_Work to be completed_
Which lines run from the first one up to and including the one with "q.build('lid', M_pink, tb, True)"? Print exactly those.

_Stored data_
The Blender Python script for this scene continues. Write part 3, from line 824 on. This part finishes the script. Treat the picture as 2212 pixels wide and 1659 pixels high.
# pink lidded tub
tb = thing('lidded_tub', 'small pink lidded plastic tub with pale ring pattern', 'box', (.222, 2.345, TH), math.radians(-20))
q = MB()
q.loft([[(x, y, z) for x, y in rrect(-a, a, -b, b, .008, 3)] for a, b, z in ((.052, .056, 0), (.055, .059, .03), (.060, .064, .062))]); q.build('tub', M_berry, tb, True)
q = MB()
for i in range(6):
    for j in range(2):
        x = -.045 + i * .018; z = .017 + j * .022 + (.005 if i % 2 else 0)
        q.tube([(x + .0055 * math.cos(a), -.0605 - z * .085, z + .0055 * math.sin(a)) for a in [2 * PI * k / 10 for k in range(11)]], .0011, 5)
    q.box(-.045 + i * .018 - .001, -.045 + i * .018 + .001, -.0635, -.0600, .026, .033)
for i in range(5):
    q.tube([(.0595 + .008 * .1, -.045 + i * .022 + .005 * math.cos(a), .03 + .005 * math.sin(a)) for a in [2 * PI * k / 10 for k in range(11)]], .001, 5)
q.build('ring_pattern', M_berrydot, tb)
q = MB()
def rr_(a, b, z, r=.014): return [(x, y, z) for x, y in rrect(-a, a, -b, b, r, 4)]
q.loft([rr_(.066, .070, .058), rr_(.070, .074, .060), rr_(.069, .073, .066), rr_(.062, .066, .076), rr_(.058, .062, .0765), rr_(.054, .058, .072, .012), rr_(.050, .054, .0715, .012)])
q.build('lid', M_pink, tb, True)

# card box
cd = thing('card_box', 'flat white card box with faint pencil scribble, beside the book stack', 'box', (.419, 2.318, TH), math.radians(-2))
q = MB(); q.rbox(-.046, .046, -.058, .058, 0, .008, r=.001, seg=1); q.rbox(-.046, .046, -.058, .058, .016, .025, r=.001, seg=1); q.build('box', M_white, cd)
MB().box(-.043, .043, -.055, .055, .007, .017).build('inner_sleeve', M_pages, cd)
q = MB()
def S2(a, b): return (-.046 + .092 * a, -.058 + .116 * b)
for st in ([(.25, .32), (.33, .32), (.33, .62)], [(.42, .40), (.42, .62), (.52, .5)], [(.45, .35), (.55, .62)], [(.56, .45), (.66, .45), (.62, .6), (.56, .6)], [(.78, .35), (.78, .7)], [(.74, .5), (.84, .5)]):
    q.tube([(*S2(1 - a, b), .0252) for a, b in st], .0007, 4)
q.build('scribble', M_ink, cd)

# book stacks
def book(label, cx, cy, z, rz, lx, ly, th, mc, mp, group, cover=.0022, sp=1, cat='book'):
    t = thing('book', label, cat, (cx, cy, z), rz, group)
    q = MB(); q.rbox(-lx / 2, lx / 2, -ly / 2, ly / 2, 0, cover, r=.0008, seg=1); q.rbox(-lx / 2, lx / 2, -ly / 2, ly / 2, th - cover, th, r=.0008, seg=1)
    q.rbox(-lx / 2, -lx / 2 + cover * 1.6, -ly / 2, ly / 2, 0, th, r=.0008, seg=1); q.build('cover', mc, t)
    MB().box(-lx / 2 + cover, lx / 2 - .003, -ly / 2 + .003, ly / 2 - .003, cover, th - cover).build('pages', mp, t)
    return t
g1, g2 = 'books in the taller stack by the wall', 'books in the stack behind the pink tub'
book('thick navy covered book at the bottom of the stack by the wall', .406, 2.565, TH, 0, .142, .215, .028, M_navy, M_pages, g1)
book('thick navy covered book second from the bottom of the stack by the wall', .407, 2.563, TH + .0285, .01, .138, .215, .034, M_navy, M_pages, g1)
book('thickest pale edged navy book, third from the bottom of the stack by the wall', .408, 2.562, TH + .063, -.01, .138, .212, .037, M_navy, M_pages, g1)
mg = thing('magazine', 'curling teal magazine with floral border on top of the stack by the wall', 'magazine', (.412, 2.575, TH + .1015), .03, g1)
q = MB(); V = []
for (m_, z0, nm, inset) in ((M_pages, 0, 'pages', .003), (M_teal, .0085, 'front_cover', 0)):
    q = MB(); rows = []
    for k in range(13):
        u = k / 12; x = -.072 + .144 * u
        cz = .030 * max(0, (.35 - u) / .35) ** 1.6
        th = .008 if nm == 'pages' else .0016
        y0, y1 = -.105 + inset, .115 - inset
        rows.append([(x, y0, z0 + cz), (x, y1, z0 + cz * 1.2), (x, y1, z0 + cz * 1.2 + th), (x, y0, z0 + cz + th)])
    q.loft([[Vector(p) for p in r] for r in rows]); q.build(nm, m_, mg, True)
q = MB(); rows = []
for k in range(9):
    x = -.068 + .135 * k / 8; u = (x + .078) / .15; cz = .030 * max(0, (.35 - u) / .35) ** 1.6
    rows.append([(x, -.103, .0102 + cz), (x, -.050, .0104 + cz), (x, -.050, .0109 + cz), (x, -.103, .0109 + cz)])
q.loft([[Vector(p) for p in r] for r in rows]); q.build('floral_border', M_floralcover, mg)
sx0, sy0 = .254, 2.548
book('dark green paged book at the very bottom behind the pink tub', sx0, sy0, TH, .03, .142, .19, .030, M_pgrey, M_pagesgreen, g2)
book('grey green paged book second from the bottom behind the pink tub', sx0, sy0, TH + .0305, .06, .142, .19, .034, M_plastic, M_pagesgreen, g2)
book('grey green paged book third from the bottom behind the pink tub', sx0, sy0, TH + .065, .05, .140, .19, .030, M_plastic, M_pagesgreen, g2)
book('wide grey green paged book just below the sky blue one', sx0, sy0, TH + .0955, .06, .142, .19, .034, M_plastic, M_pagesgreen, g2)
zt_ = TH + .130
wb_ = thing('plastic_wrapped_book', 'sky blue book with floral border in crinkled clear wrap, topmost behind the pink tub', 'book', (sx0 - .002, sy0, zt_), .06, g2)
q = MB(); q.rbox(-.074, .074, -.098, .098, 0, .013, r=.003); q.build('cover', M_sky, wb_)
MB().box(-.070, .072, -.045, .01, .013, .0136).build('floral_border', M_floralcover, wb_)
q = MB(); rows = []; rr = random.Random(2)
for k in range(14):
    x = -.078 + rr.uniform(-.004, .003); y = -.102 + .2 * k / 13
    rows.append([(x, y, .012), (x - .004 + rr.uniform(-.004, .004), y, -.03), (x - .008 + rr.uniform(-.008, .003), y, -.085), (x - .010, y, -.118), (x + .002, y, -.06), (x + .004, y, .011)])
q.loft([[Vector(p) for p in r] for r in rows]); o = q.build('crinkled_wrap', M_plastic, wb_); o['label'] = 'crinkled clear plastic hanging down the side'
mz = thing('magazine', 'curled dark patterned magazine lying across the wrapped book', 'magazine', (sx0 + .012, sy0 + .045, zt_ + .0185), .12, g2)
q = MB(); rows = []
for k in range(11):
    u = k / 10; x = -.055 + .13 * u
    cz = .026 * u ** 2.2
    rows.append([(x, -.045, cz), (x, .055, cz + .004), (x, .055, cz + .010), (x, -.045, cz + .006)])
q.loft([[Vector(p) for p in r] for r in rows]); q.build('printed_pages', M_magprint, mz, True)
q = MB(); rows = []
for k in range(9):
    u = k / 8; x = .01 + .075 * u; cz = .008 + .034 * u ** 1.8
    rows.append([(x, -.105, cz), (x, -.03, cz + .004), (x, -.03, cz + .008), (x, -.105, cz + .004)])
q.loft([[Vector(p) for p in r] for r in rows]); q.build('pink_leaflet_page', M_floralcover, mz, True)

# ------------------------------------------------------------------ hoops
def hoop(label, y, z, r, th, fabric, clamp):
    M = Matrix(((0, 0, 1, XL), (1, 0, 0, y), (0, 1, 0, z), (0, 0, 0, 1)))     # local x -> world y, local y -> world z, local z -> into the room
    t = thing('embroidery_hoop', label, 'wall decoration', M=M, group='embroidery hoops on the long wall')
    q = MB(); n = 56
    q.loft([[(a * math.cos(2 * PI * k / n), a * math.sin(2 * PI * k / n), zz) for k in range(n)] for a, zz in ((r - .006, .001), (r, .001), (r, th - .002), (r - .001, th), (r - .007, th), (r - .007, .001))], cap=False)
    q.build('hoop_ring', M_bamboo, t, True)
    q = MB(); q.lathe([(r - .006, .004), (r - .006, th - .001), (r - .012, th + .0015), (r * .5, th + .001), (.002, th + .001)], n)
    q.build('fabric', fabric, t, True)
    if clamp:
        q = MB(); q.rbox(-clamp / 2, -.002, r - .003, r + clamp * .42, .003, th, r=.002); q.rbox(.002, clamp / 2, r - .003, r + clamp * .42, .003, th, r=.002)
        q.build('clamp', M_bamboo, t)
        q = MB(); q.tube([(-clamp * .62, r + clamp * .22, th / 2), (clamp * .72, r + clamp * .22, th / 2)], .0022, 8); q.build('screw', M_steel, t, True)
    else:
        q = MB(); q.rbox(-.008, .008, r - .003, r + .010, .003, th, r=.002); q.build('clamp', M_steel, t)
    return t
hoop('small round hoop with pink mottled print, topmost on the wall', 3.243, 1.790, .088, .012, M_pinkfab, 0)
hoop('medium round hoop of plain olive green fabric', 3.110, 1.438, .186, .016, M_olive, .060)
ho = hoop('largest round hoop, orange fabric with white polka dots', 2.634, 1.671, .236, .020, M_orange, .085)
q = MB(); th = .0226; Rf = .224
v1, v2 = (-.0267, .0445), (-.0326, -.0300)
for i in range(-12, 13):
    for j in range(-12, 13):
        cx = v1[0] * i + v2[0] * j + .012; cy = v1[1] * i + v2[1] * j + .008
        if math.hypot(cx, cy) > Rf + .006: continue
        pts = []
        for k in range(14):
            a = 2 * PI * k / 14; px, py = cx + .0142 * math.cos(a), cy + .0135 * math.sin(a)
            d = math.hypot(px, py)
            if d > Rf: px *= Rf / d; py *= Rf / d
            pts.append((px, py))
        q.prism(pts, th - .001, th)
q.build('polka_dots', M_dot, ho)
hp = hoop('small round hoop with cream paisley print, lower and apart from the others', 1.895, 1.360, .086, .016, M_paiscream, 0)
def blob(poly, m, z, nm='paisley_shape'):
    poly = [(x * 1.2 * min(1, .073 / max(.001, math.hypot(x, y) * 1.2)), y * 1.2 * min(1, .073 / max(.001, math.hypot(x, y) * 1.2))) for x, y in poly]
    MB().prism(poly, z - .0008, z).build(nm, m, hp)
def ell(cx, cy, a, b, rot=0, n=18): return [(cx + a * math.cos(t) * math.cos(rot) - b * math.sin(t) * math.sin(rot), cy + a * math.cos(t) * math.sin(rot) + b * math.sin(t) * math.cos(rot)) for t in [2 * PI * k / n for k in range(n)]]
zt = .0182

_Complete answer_
The Blender Python script for this scene continues. Write part 3, from line 824 on. This part finishes the script. Treat the picture as 2212 pixels wide and 1659 pixels high.
# pink lidded tub
tb = thing('lidded_tub', 'small pink lidded plastic tub with pale ring pattern', 'box', (.222, 2.345, TH), math.radians(-20))
q = MB()
q.loft([[(x, y, z) for x, y in rrect(-a, a, -b, b, .008, 3)] for a, b, z in ((.052, .056, 0), (.055, .059, .03), (.060, .064, .062))]); q.build('tub', M_berry, tb, True)
q = MB()
for i in range(6):
    for j in range(2):
        x = -.045 + i * .018; z = .017 + j * .022 + (.005 if i % 2 else 0)
        q.tube([(x + .0055 * math.cos(a), -.0605 - z * .085, z + .0055 * math.sin(a)) for a in [2 * PI * k / 10 for k in range(11)]], .0011, 5)
    q.box(-.045 + i * .018 - .001, -.045 + i * .018 + .001, -.0635, -.0600, .026, .033)
for i in range(5):
    q.tube([(.0595 + .008 * .1, -.045 + i * .022 + .005 * math.cos(a), .03 + .005 * math.sin(a)) for a in [2 * PI * k / 10 for k in range(11)]], .001, 5)
q.build('ring_pattern', M_berrydot, tb)
q = MB()
def rr_(a, b, z, r=.014): return [(x, y, z) for x, y in rrect(-a, a, -b, b, r, 4)]
q.loft([rr_(.066, .070, .058), rr_(.070, .074, .060), rr_(.069, .073, .066), rr_(.062, .066, .076), rr_(.058, .062, .0765), rr_(.054, .058, .072, .012), rr_(.050, .054, .0715, .012)])
q.build('lid', M_pink, tb, True)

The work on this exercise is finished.